A: Yes. The story is set a few decades into the future, close enough that the political, legal, and technological conditions feel familiar. The purpose of this near-future setting is to show how small changes in governance and public behavior can accumulate into systemic transformation. It’s not about predicting one event but about exploring how any constitutional system can drift when stability replaces accountability.
Q: How does this compare to 1984 or The Handmaid’s Tale?
A: Classic dystopian novels often begin after the system has already become openly authoritarian. Eulogy for the Stripes focuses on the period leading up to that point, when institutions still seem lawful and stable. The tension arises not from overt tyranny but from the realization that the system is functioning exactly as designed, even as its original purpose quietly fades.
Q: Which Constitutional rights are most at risk in this story?
A: The story emphasizes the erosion of rights related to due process, free expression, personal privacy, and equal protection under the law. Instead of showing their removal by force, it examines how legal exceptions, procedural shortcuts, and efficiency-driven governance can gradually redefine those rights until they no longer serve as protections.
Q: Is the government the villain in this story?
A: The government is not portrayed as a villain in the traditional sense. It does not see itself as oppressive. By the time the story begins, the definition of “normal” has shifted so gradually that most actions appear justified and routine. The danger comes from systems that continue to operate without reflection, not from deliberate cruelty.
Q: Why is a near-future setting more dangerous than a distant dystopia?
A: The near-future setting is more unsettling because the changes remain recognizable. Readers can see how today’s institutions, habits, and assumptions could evolve into tomorrow’s reality. A distant future feels abstract. The near future feels personal because it suggests continuity rather than collapse.
Q: Is this a YA dystopian novel or an adult political thriller?
A: Eulogy for the Stripes is written as an adult political thriller. The story avoids sensationalized apocalypse scenarios and instead concentrates on realistic systemic decline. Violence and hardship are handled with restraint and implication rather than spectacle, maintaining a serious tone without gratuitousness. While the book may inspire thoughtful discussion across generations, its primary audience is adult readers interested in political, legal, and constitutional themes.
Q: Why is the book titled Eulogy for the Stripes?
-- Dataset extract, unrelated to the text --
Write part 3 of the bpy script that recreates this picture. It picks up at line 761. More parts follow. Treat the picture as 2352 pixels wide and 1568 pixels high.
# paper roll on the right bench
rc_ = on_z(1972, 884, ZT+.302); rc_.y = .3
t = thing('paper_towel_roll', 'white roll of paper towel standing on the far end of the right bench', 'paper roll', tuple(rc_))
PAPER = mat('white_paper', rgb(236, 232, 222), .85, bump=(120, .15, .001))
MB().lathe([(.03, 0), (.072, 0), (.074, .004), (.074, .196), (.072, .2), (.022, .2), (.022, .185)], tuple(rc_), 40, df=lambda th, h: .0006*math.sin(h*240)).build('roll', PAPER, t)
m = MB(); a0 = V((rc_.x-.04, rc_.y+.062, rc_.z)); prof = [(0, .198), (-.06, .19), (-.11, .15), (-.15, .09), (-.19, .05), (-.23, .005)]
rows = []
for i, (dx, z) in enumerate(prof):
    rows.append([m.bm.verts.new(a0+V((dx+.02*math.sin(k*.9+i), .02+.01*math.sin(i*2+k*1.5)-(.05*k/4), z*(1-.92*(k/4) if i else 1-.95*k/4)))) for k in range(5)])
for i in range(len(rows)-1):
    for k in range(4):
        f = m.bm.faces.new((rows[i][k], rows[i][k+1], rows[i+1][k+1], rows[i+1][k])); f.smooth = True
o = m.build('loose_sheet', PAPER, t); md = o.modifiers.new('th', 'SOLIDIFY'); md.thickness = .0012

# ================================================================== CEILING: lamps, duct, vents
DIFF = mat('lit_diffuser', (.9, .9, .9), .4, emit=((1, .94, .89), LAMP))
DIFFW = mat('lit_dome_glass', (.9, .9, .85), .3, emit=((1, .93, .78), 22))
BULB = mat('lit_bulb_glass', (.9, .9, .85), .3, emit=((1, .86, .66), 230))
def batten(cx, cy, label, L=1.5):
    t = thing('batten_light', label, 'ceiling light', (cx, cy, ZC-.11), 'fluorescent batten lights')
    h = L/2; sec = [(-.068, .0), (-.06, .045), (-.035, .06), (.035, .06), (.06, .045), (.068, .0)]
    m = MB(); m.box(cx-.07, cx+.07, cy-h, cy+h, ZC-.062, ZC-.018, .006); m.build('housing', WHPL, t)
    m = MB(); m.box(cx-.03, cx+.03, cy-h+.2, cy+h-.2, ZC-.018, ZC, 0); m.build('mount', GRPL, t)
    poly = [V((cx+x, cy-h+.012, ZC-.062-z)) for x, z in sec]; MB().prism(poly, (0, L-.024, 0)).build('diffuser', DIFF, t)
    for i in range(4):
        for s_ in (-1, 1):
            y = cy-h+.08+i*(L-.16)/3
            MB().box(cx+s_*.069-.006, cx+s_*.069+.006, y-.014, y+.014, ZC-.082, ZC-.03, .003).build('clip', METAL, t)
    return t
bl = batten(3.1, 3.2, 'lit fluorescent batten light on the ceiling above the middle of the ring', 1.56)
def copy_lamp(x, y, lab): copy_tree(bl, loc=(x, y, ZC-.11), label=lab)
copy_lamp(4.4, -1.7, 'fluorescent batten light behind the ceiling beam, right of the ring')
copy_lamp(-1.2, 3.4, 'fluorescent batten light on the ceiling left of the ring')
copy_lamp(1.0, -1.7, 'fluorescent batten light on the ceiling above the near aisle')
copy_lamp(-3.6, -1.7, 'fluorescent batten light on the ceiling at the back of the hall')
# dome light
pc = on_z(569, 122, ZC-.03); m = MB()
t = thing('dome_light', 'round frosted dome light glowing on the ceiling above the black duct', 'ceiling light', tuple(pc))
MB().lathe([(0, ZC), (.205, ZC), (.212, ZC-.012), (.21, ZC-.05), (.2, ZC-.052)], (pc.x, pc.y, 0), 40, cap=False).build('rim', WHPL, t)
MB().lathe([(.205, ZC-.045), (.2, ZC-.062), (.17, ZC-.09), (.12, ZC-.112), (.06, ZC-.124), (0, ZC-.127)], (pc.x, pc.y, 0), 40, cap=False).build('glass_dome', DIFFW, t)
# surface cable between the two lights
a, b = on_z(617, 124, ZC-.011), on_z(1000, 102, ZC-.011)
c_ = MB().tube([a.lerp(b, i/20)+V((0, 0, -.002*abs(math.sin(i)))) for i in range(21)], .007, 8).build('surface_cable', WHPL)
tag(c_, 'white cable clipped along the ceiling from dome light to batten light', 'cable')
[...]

A: The title reflects both what is being honored and what is being mourned. “The Stripes” refer to the American flag and the constitutional republic it represents. An eulogy is not written for something that vanished suddenly, but for something whose meaning was slowly lost. The title recognizes a system that once stood for restraint, balance, and accountability, and questions what it means when those principles are preserved in form but no longer in function. Eulogy for the Stripes is not about the fall of a nation through force, but about the incremental passing of what it once stood for.